Republican Shelley Capito won the open seat in a landslide.

Voters gave Republicans a 52-seat majority in the incoming Senate, which mean’s Cantwell’s anti-Redskins pandering is in a coma, if not dead. Or not.

Republicans defended the Redskins name the moment the president said he would think about changing it. Then Democratic Senators made their grandstand play.

You get the feeling that if Obama supports the team name tomorrow, the GOP would move to ban it because … Obama.

Republicans would like to simplify the entire tax code. One of their ideas is to remove the tax-exempt status of professional sports league offices. So it could come back on the NFL, but not as a change the name issue.

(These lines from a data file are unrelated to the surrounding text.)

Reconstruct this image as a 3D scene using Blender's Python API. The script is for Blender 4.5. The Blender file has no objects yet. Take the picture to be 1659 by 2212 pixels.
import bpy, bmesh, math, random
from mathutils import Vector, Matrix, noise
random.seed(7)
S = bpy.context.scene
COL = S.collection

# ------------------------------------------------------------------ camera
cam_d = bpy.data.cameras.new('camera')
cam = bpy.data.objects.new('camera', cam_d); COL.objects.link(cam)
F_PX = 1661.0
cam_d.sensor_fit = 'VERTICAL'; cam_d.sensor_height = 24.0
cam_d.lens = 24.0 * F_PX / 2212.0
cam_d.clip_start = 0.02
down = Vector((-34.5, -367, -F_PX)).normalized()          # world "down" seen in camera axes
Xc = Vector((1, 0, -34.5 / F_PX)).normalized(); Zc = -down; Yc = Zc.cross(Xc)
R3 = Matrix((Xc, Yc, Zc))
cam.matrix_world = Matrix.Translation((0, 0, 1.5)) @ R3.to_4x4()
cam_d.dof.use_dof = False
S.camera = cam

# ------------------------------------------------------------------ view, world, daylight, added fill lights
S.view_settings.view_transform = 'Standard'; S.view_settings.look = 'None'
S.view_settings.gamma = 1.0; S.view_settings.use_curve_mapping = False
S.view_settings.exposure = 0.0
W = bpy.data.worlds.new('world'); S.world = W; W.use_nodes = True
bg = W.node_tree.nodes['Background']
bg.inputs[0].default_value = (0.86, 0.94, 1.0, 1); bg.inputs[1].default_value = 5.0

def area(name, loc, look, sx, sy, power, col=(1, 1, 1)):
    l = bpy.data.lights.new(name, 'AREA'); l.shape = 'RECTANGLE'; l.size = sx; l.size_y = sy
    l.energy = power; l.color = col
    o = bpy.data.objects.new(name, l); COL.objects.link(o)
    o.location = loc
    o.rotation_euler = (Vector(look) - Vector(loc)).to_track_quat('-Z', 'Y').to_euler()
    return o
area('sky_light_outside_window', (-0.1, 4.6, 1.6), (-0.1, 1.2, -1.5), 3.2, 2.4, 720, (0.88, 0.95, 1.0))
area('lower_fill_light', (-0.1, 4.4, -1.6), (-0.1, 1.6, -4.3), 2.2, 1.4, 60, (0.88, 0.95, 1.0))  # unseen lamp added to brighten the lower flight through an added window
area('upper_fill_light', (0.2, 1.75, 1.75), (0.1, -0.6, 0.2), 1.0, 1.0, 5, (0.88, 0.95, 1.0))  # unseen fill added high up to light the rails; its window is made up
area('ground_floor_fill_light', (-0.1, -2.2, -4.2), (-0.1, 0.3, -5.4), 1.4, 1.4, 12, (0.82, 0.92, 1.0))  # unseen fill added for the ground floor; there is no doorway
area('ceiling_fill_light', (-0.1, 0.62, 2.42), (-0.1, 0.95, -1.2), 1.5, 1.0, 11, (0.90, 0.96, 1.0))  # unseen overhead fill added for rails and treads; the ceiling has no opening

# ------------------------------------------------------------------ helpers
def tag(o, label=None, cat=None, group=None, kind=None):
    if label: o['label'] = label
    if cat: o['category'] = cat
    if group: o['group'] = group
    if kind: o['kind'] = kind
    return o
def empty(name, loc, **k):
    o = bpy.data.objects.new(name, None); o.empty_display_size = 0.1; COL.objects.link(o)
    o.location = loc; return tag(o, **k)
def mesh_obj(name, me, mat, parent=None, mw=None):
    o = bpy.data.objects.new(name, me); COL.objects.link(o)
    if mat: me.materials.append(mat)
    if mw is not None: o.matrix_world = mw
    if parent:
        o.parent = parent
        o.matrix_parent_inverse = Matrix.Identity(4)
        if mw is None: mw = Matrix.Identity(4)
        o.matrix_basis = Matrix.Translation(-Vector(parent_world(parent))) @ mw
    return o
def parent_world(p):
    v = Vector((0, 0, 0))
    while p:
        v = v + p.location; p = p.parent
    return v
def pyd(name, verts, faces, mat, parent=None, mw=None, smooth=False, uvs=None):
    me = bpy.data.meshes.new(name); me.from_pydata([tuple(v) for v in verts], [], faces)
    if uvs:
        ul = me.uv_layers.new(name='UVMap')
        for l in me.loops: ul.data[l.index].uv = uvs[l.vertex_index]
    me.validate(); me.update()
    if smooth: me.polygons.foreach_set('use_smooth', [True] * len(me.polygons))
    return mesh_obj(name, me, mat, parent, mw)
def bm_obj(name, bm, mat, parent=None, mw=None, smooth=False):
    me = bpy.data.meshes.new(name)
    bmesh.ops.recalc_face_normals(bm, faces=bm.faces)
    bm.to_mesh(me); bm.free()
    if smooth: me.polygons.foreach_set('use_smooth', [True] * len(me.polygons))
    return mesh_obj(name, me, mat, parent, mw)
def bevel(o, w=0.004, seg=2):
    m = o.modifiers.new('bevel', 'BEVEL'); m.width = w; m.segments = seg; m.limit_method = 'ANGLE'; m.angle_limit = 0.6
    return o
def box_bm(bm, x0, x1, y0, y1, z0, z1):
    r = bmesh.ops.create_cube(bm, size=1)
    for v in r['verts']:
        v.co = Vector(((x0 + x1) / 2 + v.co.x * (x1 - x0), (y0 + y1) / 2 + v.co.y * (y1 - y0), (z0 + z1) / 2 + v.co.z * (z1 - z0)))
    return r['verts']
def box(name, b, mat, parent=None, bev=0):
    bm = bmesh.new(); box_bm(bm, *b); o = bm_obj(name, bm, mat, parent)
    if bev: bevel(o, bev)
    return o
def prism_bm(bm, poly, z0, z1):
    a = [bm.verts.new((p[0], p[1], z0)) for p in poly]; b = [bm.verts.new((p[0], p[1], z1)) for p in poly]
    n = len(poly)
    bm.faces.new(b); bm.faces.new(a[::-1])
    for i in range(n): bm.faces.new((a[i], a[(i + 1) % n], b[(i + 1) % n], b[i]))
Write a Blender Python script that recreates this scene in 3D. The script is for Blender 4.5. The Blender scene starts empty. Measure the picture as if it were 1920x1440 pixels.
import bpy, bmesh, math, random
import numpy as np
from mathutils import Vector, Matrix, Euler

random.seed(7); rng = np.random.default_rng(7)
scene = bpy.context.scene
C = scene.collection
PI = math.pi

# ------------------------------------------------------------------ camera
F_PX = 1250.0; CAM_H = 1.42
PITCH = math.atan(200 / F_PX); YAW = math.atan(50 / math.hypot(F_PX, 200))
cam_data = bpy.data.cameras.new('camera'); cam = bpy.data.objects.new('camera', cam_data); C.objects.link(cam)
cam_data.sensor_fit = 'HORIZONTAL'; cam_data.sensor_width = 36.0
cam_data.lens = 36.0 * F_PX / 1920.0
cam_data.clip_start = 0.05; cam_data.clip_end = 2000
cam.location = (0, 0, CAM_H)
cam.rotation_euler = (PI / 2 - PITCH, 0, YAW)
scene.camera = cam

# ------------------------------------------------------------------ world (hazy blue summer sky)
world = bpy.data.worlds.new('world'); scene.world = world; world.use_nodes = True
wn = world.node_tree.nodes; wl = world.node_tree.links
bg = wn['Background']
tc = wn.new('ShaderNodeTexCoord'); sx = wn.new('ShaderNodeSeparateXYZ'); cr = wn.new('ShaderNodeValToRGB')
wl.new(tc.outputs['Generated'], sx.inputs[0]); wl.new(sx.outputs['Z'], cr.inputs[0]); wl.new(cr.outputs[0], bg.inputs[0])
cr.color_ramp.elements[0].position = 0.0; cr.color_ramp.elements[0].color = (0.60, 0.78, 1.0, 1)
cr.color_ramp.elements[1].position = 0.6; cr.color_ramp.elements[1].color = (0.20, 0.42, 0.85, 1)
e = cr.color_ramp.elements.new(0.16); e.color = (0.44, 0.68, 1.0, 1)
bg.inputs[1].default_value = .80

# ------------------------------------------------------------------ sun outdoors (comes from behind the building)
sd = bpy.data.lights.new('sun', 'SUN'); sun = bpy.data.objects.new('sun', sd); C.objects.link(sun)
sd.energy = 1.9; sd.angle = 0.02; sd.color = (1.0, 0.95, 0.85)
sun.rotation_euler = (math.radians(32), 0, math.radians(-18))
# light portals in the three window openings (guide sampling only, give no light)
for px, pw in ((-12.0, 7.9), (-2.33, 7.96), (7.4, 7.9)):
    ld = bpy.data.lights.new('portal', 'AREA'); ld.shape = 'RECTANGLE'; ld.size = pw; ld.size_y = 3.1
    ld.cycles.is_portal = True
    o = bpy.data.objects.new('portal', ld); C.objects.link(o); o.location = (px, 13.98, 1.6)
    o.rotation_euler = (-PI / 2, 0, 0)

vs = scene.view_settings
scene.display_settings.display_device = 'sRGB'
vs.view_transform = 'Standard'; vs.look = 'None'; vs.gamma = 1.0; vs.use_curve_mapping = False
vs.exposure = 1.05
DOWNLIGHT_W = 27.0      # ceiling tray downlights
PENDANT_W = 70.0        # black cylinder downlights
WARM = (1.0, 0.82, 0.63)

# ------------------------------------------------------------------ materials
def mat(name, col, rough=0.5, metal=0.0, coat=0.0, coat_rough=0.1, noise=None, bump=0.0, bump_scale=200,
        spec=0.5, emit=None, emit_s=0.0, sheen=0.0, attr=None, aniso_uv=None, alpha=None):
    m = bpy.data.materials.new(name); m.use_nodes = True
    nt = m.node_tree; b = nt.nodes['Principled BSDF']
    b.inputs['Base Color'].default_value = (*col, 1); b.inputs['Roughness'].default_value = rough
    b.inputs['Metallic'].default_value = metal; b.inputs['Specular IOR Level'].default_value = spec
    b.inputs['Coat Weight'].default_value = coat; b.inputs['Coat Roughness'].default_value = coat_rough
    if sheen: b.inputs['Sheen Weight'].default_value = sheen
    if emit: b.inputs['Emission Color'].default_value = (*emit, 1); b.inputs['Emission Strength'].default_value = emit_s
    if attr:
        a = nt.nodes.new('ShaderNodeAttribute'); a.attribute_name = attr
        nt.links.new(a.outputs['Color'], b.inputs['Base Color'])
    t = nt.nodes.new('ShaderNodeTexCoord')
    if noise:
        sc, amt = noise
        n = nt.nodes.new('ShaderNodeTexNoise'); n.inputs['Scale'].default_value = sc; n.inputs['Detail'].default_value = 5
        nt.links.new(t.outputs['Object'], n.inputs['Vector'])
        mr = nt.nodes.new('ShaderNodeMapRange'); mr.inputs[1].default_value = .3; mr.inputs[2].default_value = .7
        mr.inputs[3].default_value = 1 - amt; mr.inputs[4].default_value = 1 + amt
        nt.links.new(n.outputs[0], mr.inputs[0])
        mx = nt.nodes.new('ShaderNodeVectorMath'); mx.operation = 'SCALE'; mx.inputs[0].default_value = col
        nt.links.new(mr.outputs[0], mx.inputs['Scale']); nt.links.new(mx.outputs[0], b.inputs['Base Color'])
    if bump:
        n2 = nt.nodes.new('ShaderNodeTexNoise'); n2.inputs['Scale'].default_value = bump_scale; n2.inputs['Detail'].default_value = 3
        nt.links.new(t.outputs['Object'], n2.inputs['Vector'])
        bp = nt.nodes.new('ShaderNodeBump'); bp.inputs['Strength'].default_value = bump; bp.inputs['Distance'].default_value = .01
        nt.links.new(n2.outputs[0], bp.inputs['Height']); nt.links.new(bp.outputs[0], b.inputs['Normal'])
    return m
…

Think the NFL is worried? Naw.

Every NFL TEAM is for-profit and pays taxes. The NFL Office provides league administrative functions like scheduling, labor negotiation and enforcing rules. It has no revenue and no profit. It is non-profit and tax exempt. SENATORS KNOW THIS, so the whole notion of withdrawing NFL tax exemption from teams is a massive con job…akin to “cancelling the Redskins trademark” having a meaningful impact on the trademark.

A super-majority of everyday sports fans do not see The Redskins® as a slur. They do not agree the team name should change. How that affected their vote is still a question.